TRT'nin kendi reyting ölçüm sistemini kurmak üzere ihale açtığının medyada yer almasının ardından bir açıklama yapan TRT, diğer kanalların da sisteme katılabileceklerini duyurdu.


TRT Genel Müdürlüğü tarafından yapılan açıklama şöyle:

TRT, REYTİNG ÖLÇÜM SİSTEMİNDE ÇIĞIR AÇIYOR

TÜRKİYE YEPYENİ BİR REYTİNG ÖLÇÜM SİSTEMİNE SAHİP OLUYOR

Hızla büyüyüp ve uluslararası bir medya kuruluşu haline gelen ve bünyesinde 9 televizyon kanalı bulunan TRT’nin hangi sıklıkla kimler tarafından izlendiği tam olarak bilinememektedir.

Türkiye’deki mevcut izlenirlik ölçüm sistemine göre; reklam verenler, reklam ajansları ve televizyon kanallarının katılımıyla oluşturulan ve hukuki statüsü bulunmayan bir kurul; yabancı bir şirkete izlenirlik ölçümü yaptırıyor.

Türkiye’deki mevcut izlenilirlik araştırmalarının tamamen ticari gaye gütmesi ve verilerin çelişmesi nedeniyle kamuoyu tarafından sistemin doğruluğu sorgulanmaktadır.

Bu yüzden de TRT kanallarının izleyiciye ne oranda ulaştığı, izleyicinin ihtiyaçlarına cevap verip veremediği; izleyicilerin yayınlarımızın kalitesine ilişkin tutumlarının ve görüşlerinin ne olduğunun araştırılması için TRT; açık ihale sistemiyle yeni bir izlenirlik araştırma sistemi geliştirecektir.

17 Ağustos 2009 tarihinde yapılacak ihaleden sonra 15 ilde 2 bin 684 denek tespit edilip izlenirlik araştırmaları son teknoloji kullanılarak; doğru ve etkin biçimde yapılacaktır.

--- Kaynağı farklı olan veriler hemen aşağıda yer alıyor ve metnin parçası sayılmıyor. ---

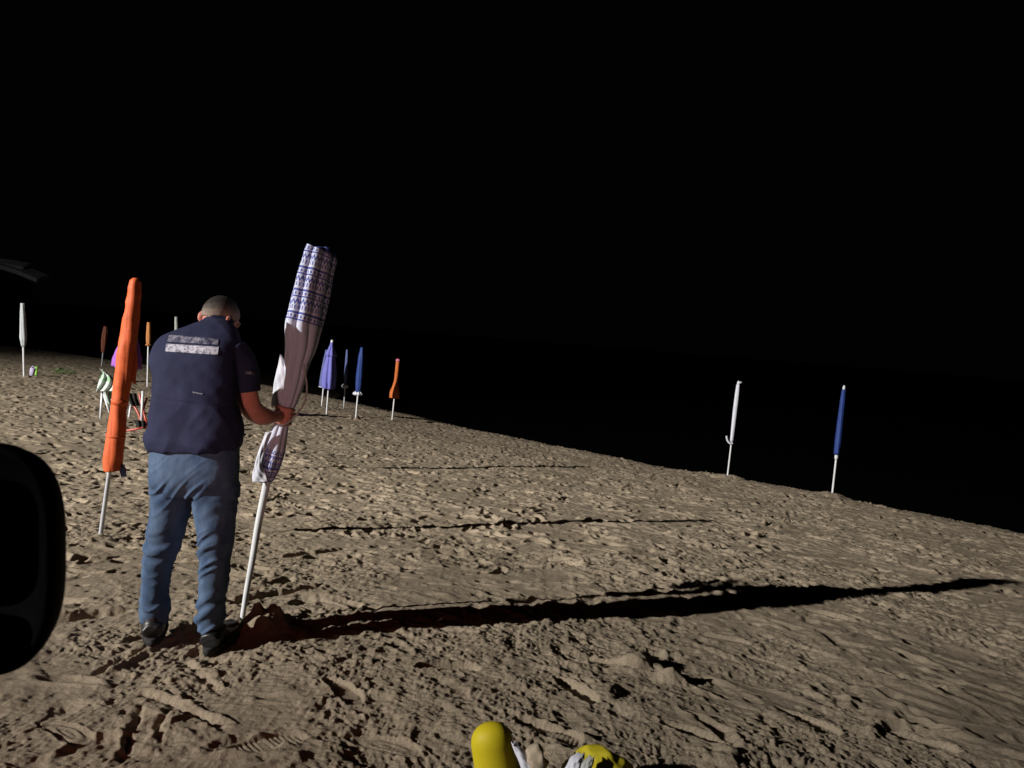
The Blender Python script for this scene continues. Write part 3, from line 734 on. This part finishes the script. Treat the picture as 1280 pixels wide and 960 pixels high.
decal('sleeve_print', shirt.data, [(305, 463), (318, 465.5), (318, 469), (306, 467)], M_['print_dim'], shirt, 6, 2)
# boots
def boot(heel, ankle_px, ankle_Y, ang):
    """ankle boot with its heel toward the viewer"""
    d = Vector((math.sin(ang), math.cos(ang), 0)); s = Vector((d.y, -d.x, 0)); zb = heel.z
    bm = bmesh.new()
    prof = [(0, .042, .036, .05), (.03, .050, .046, .058), (.08, .051, .056, .066), (.14, .052, .042, .050), (.20, .056, .033, .040), (.25, .050, .026, .033), (.28, .034, .018, .024)]
    rings = [(heel + d * t + Vector((0, 0, h)), (w, hh)) for t, w, hh, h in prof]
    loft(bm, [r_[0] for r_ in rings], [r_[1] for r_ in rings], 22, ref=s)
    an = W(*ankle_px, ankle_Y); c0 = heel + d * .055 + Vector((0, 0, .05))
    loft(bm, [c0, c0.lerp(an, .6), an], [(.050, .056), (.054, .058), (.057, .058)], 22)
    me = fused(bm, .0055, 3); p = co(me); nn = nrm(me); setco(me, p + nn * (.003 * creases(p, 8, 40, 61) + .002 * vn3(p, (40, 40, 40), 62))[:, None])
    b = obj('boot', me, M_['leather'], man)
    bm = bmesh.new(); ring = []
    for lv, ex in ((-.012, .004), (.006, .008), (.020, .005)):
        rw = []
        for k in range(32):
            t = 2 * math.pi * k / 32; fwd = .14 + .148 * math.cos(t); wd = float(np.interp(fwd, (0, .06, .12, .2, .26, .29), (.042, .048, .045, .055, .048, .033)))
            rw.append(bm.verts.new(heel + d * (fwd - .003 + ex * math.cos(t)) + s * ((wd + ex) * math.sin(t)) + Vector((0, 0, lv))))
        ring.append(rw)
    for a_, b_ in zip(ring[:-1], ring[1:]):
        for k in range(32): bm.faces.new((a_[k], a_[(k + 1) % 32], b_[(k + 1) % 32], b_[k]))
    bm.faces.new(ring[0][::-1]); bm.faces.new(ring[-1]); obj('sole', bm, M_['rubber'], b)
boot(W(190, 804, 3.42), (193, 766), 3.49, -.36)
boot(W(260, 816, 3.38), (263, 778), 3.45, .02)

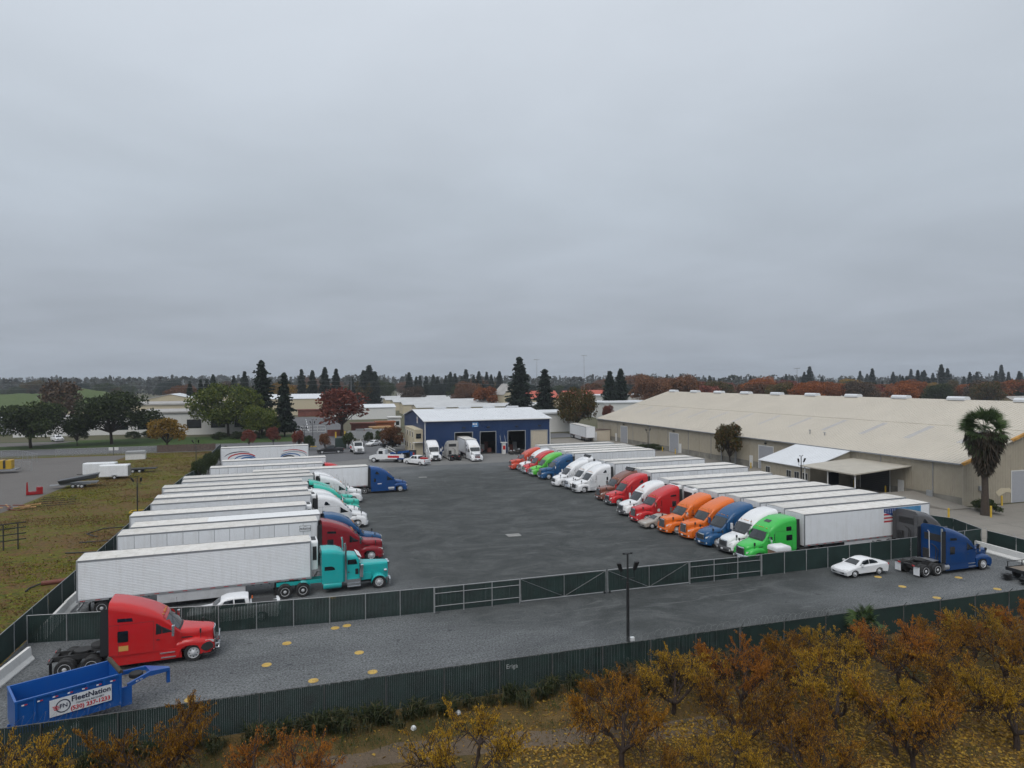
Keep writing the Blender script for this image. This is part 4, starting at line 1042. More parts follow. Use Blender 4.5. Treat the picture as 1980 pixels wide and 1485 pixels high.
def bay(parent, a, b, h, style, z0=0.05, ragged=0.0):
    dx, dy = b[0] - a[0], b[1] - a[1]; ln = math.hypot(dx, dy); ux, uy = dx / ln, dy / ln; nx, ny = -uy, ux
    mb = MB()
    if style == 'slat':
        n = int(ln / 0.095)
        for i in range(n):
            t = (i + .5) * ln / n; hw = .0435; d = frng.uniform(-.008, .008)
            top = h - .03 + (frng.uniform(-.02, ragged) if ragged else 0)
            p = [(a[0] + ux * (t + s) + nx * (d + q), a[1] + uy * (t + s) + ny * (d + q)) for s, q in ((-hw, -.005), (hw, -.005), (hw, .005), (-hw, .005))]
            mb.hexa([(x, y, z0) for x, y in p] + [(x, y, top) for x, y in p])
        return stuff(mb.build('fence_slats', M['slat'], parent))
    if style == 'screen':
        n = max(4, int(ln / .35)); rows = []
        for i in range(n + 1):
            t = i / n * ln; rows.append([(a[0] + ux * t + nx * q, a[1] + uy * t + ny * q, z) for z, q in ((z0, frng.uniform(-.02, .02)), (h * .35, frng.uniform(-.045, .045)), (h * .7, frng.uniform(-.045, .045)), (h, 0))])
        return mb.grid(rows).build('screen_cloth', M['screen'], parent, smooth=1.2)
    # bare chain link: a lattice of thin wires
    s = .22; n = int(ln / s)
    for i in range(-int(h / s), n):
        for sg in (1, -1):
            t0, t1, y0, y1 = i * s, i * s + h, z0, h
            if sg < 0: y0, y1 = h, z0
            if t0 < 0: y0 += (y1 - y0) * (-t0 / h); t0 = 0
            if t1 > ln: y1 = y0 + (y1 - y0) * (ln - t0) / (t1 - t0); t1 = ln
            w = .009
            mb.face([(a[0] + ux * t0, a[1] + uy * t0, y0 - w), (a[0] + ux * t1, a[1] + uy * t1, y1 - w), (a[0] + ux * t1, a[1] + uy * t1, y1 + w), (a[0] + ux * t0, a[1] + uy * t0, y0 + w)])
    return stuff(mb.build('chain_mesh', M['steel'], parent))
def fence(name, label, pts, h, style, every, ragged=0.0, arms=0, sm=None, postr=.035, group=None, cat='fence', bottom=False):
    base = (pts[0][0], pts[0][1], 0)
    root = thing(name, label, cat, (0, 0, 0), 0, group)
    pm = None
    for a, b in zip(pts, pts[1:]):
        ln = math.hypot(b[0] - a[0], b[1] - a[1]); n = max(1, round(ln / every))
        for i in range(n + (1 if b is pts[-1] else 0)):
            p = lerp(a, b, i / n)
            o = MB().tube([(p[0], p[1] - .05, 0), (p[0], p[1] - .05, h + .03)], postr, 6)
            if arms: o.tube([(p[0], p[1] - .05, h), (p[0], p[1] - .05 + arms * .25, h + .32)], .022, 5)
            o.build('fence_post', sm or M['steel'], root)
        for i in range(n):
            p, q = lerp(a, b, i / n), lerp(a, b, (i + 1) / n)
            bay(root, p, q, h, style, ragged=ragged)
        r = MB().tube([(a[0], a[1], h), (b[0], b[1], h)], .024, 6)
        r.build('rail', sm or M['steel'], root)
        if bottom: MB().tube([(a[0], a[1], .12), (b[0], b[1], .12)], .02, 6).build('rail', M['steel'], root)
    return root
HF = 1.83
outer = fence('slatted_fence', 'dark green slatted fence along the orchard, ragged slat tops', [(-24, 34.75), (-17, 34.8), (25.3, 34.85)], HF, 'slat', 3.05, ragged=0.07, sm=M['dullsteel'])
outer2 = fence('screened_fence', 'dark green screen-covered fence behind the orchard trees', [(25.4, 34.85), (66, 34.5)], HF, 'screen', 3.05, arms=-1, sm=M['dullsteel'])
# razor wire coil along the orchard fence
def coil(u0, u1, seed, lab):
    rg = random.Random(seed); pts = []; n = int((u1 - u0) / .42)
    for i in range(n * 9):
        t = i / 9; a = 2 * PI * t
        r = .24 + .05 * math.sin(t * 1.7) + .03 * math.sin(t * .43)
        pts.append((u0 + t * .42 + .12 * math.sin(a), 34.82 + r * .8 * math.cos(a), HF + .20 + r * math.sin(a)))
    tag(MB().tube(pts, .0045, 3).build('razor_wire', M['wire'], None), lab, 'razor wire')
coil(-24, 25, 1, 'razor wire coil on top of the slatted orchard fence')
coil(25.3, 60, 2, 'razor wire coil on top of the screened orchard fence')
left_f = fence('screened_fence', 'long green screened fence between the grass field and the trailers', [(-17.1, 34.9), (-17.1, 62), (-17.5, 100), (-17.4, 120), (-16.6, 128), (-17.4, 140), (-17.9, 178)], HF, 'screen', 3.05)
fence('slatted_fence', 'slatted inner fence behind the red bobtail tractor', [(-16.8, 51.2), (-5.2, 49.4), (2.0, 48.8), (9.3, 48.6)], HF, 'slat', 2.45)
fence('screened_fence', 'green screened inner fence behind the white sedan', [(37.6, 48.65), (44.7, 48.85), (54.6, 49.2), (64.3, 49.85)], HF, 'screen', 2.6)
fence('screened_fence', 'low screened fence along the concrete yard past the dark grey tractor', [(64.35, 49.9), (66.3, 54.5), (64.2, 60)], HF, 'screen', 2.6)
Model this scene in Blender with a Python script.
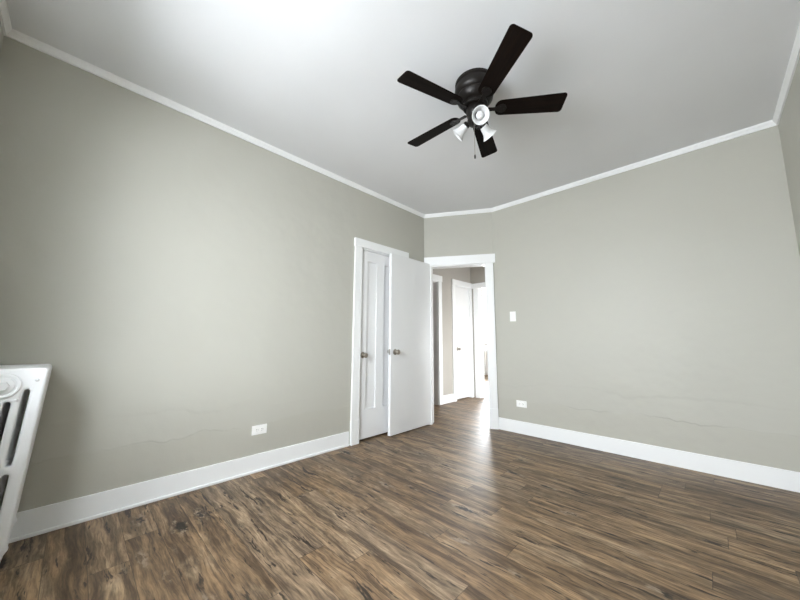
import bpy, bmesh, math, random
from mathutils import Vector, Matrix
random.seed(7)
SC = bpy.context.scene
COL = SC.collection
for o in list(bpy.data.objects):
    bpy.data.objects.remove(o)
S = 1.02                                   # metres per survey unit (camera height = 1 unit)
def V(x, y, z):                            # survey units, z measured from the eye level
    return Vector((x * S, y * S, (z + 1) * S))

# ------------------------------------------------------------------ camera
PITCH, ROLL, YAW, FPX = 0.129559293, 0.00549113599, 0.773297548, 315.357
F = Vector((-math.sin(YAW) * math.cos(PITCH), math.cos(YAW) * math.cos(PITCH), math.sin(PITCH)))
R = Vector((math.cos(YAW), math.sin(YAW), 0)); U = R.cross(F)
R2 = R * math.cos(ROLL) + U * math.sin(ROLL); U2 = -R * math.sin(ROLL) + U * math.cos(ROLL)
cam = bpy.data.cameras.new('camera'); cam.sensor_width = 36; cam.lens = 36 * FPX / 800
cam.clip_start = 0.02; cam.clip_end = 100
camo = bpy.data.objects.new('camera', cam); COL.objects.link(camo)
M = Matrix.Identity(4)
for i in range(3):
    M[i][0], M[i][1], M[i][2] = R2[i], U2[i], -F[i]
M.translation = V(0, 0, 0)
camo.matrix_world = M
SC.camera = camo

# ------------------------------------------------------------------ light and exposure
vs = SC.view_settings
vs.view_transform = 'Standard'; vs.look = 'None'; vs.gamma = 1; vs.use_curve_mapping = False
vs.exposure = 0.06
SC.cycles.max_bounces = 12; SC.cycles.diffuse_bounces = 8
world = bpy.data.worlds.new('sky'); SC.world = world; world.use_nodes = True
wt = world.node_tree; bg = wt.nodes['Background']; bg.inputs[1].default_value = 6.0
_g = wt.nodes.new('ShaderNodeTexCoord'); _s = wt.nodes.new('ShaderNodeSeparateXYZ'); _r = wt.nodes.new('ShaderNodeValToRGB')
wt.links.new(_g.outputs['Generated'], _s.inputs[0]); wt.links.new(_s.outputs[2], _r.inputs[0]); wt.links.new(_r.outputs[0], bg.inputs[0])
_r.color_ramp.elements[0].position = 0.0; _r.color_ramp.elements[0].color = (.30, .30, .28, 1)     # ground and buildings outside
_r.color_ramp.elements[1].position = 0.03; _r.color_ramp.elements[1].color = (.86, .93, 1, 1)      # overcast sky

def area(name, loc, look, sx, sy, power, color):
    l = bpy.data.lights.new(name, 'AREA'); l.shape = 'RECTANGLE'; l.size = sx; l.size_y = sy
    l.energy = power; l.color = color
    o = bpy.data.objects.new(name, l); COL.objects.link(o); o.location = loc
    o.rotation_euler = Vector(look).to_track_quat('-Z', 'Y').to_euler()
    return o
# daylight coming in through the two windows
area('daylight_near_window', V(-0.80, -1.24, 0.66), (0, 1, -.50), 2.6, 1.8, 405, (0.90, 0.95, 1.0))
area('daylight_far_window', V(-4.75, 8.98, 0.75), (0, -1, -.25), 1.7, 1.4, 560, (0.93, 0.97, 1.0))

area('added_hall_daylight', V(-0.98, 4.45, -0.2), (-1, 0, -.45), 1.0, 1.1, 60, (0.95, 0.975, 1.0))  # added lamp, out of view, brightens the hall from the right

# ------------------------------------------------------------------ node helpers
class NT:
    def __init__(s, name):
        s.m = bpy.data.materials.new(name); s.m.use_nodes = True
        s.t = s.m.node_tree; s.t.nodes.clear()
        s.out = s.t.nodes.new('ShaderNodeOutputMaterial')
        s.co = s.t.nodes.new('ShaderNodeTexCoord').outputs['Object']
    def put(s, sock, v):
        if hasattr(v, 'is_linked') or hasattr(v, 'links'): s.t.links.new(v, sock)
        elif isinstance(v, (tuple, list)) and len(v) == 3 and sock.type == 'RGBA': sock.default_value = (*v, 1)
        else: sock.default_value = v
    def math(s, op, a, b=0.0, c=0.0, clamp=False):
        n = s.t.nodes.new('ShaderNodeMath'); n.operation = op; n.use_clamp = clamp
        for i, v in enumerate((a, b, c)): s.put(n.inputs[i], v)
        return n.outputs[0]
    def xyz(s, v):
        n = s.t.nodes.new('ShaderNodeSeparateXYZ'); s.put(n.inputs[0], v); return n.outputs
    def vec(s, x, y, z):
        n = s.t.nodes.new('ShaderNodeCombineXYZ')
        for i, v in enumerate((x, y, z)): s.put(n.inputs[i], v)
        return n.outputs[0]
    def noise(s, v, scale=1, detail=2, rough=.5, dist=0):
        n = s.t.nodes.new('ShaderNodeTexNoise'); s.put(n.inputs['Vector'], v)
        n.inputs['Scale'].default_value = scale; n.inputs['Detail'].default_value = detail
        n.inputs['Roughness'].default_value = rough; n.inputs['Distortion'].default_value = dist
        return n.outputs[0]
    def white(s, v):
        n = s.t.nodes.new('ShaderNodeTexWhiteNoise'); n.noise_dimensions = '3D'; s.put(n.inputs['Vector'], v)
        return n.outputs
    def voro(s, v, scale=1):
        n = s.t.nodes.new('ShaderNodeTexVoronoi'); s.put(n.inputs['Vector'], v); n.inputs['Scale'].default_value = scale
        return n.outputs
    def ramp(s, f, stops):
        n = s.t.nodes.new('ShaderNodeValToRGB'); e = n.color_ramp.elements
        while len(e) < len(stops): e.new(0.5)
        for i, (p, c) in enumerate(stops):
            e[i].position = p; e[i].color = (*c, 1) if isinstance(c, (tuple, list)) else (c, c, c, 1)
        s.put(n.inputs[0], f); return n.outputs[0]
    def mix(s, f, a, b, mode='MIX'):
        n = s.t.nodes.new('ShaderNodeMix'); n.data_type = 'RGBA'; n.blend_type = mode
        s.put(n.inputs[0], f); s.put(n.inputs[6], a); s.put(n.inputs[7], b); return n.outputs[2]
    def sstep(s, v, a, b):
        n = s.t.nodes.new('ShaderNodeMapRange'); n.interpolation_type = 'SMOOTHSTEP'
        s.put(n.inputs[0], v); n.inputs[1].default_value = a; n.inputs[2].default_value = b
        return n.outputs[0]
    def bump(s, h, strength=.2, dist=.01):
        n = s.t.nodes.new('ShaderNodeBump'); n.inputs['Strength'].default_value = strength
        n.inputs['Distance'].default_value = dist; s.put(n.inputs['Height'], h); return n.outputs[0]
    def bsdf(s, color, rough=.5, metal=0, normal=None, spec=.5, coat=0):
        n = s.t.nodes.new('ShaderNodeBsdfPrincipled'); s.put(n.inputs['Base Color'], color)
        s.put(n.inputs['Roughness'], rough); n.inputs['Metallic'].default_value = metal
        n.inputs['Specular IOR Level'].default_value = spec; n.inputs['Coat Weight'].default_value = coat
        if normal is not None: s.put(n.inputs['Normal'], normal)
        s.t.links.new(n.outputs[0], s.out.inputs[0]); return s.m

def paint(name, c, rough=.45, bumpy=.05, scale=60, spec=.5):
    n = NT(name); h = n.noise(n.co, scale, 3)
    col = n.mix(n.noise(n.co, 2.5, 2), tuple(x * .97 for x in c), tuple(min(1, x * 1.03) for x in c))
    return n.bsdf(col, rough, 0, n.bump(h, bumpy, .002), spec)

def plaster(name, c, axis):
    """Old painted plaster: soft unevenness and a patched ridge wandering along the wall about 0.37 m up."""
    n = NT(name); x, y, z = n.xyz(n.co)
    u = x if axis == 'x' else y
    big = n.noise(n.co, 2.2, 3, .55)
    fine = n.noise(n.co, 70, 3)
    lvl = n.math('ADD', n.math('MULTIPLY', n.noise(n.vec(u, 3.1, 0), 1.6, 4, .6), .26), .235)
    ridge = n.sstep(n.math('SUBTRACT', z, lvl), 0.0, .013)
    lvl2 = n.math('ADD', n.math('MULTIPLY', n.noise(n.vec(u, 9.7, 0), 1.1, 4, .6), .34), .36)
    ridge2 = n.math('MULTIPLY', n.sstep(n.math('SUBTRACT', z, lvl2), 0.0, .03), n.noise(n.vec(u, 1, 5), 1.4, 1))
    h = n.math('ADD', n.math('MULTIPLY', big, 1.3), n.math('MULTIPLY', fine, .03))
    ridge = n.math('MULTIPLY', ridge, n.sstep(n.noise(n.vec(u, 7, 2), 2.2, 2), .35, .7))
    h = n.math('ADD', h, n.math('MULTIPLY', ridge, .34)); h = n.math('ADD', h, n.math('MULTIPLY', ridge2, .2))
    col = n.mix(n.noise(n.co, 1.4, 3), tuple(v * .955 for v in c), tuple(v * 1.03 for v in c))
    col = n.mix(n.math('MULTIPLY', n.math('SUBTRACT', 1, n.sstep(n.math('SUBTRACT', z, lvl), -.01, .015)), .8), col, tuple(v * q for v, q in zip(c, (.965, .957, .942))))   # old patching, a little yellower
    return n.bsdf(col, .5, 0, n.bump(h, .6, .018), .35)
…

Türkiye’nin güvenilir, etkin izlenirlik sistemine kavuşması için ihale açan TRT, yeni sisteme katılmak isteyen televizyon kanallarının da izlenirlik ölçümünü “ortaklık yöntemiyle” ya da “ücretli çalışma” sistemiyle yapabilecektir.

Kamu yayıncılığı sorumluluğu bugüne kadar hakkıyla yerine getiren TRT; yeni reyting sistemiyle de Türk medyasındaki izlenme oranlarındaki “güvenilirlik sorununu” çözecektir. TRT yasalarına uygun olan yeni izlenirlik ölçüm sistemleri, mevcut sisteme göre de oldukça ucuz ve güvenilir olacaktır.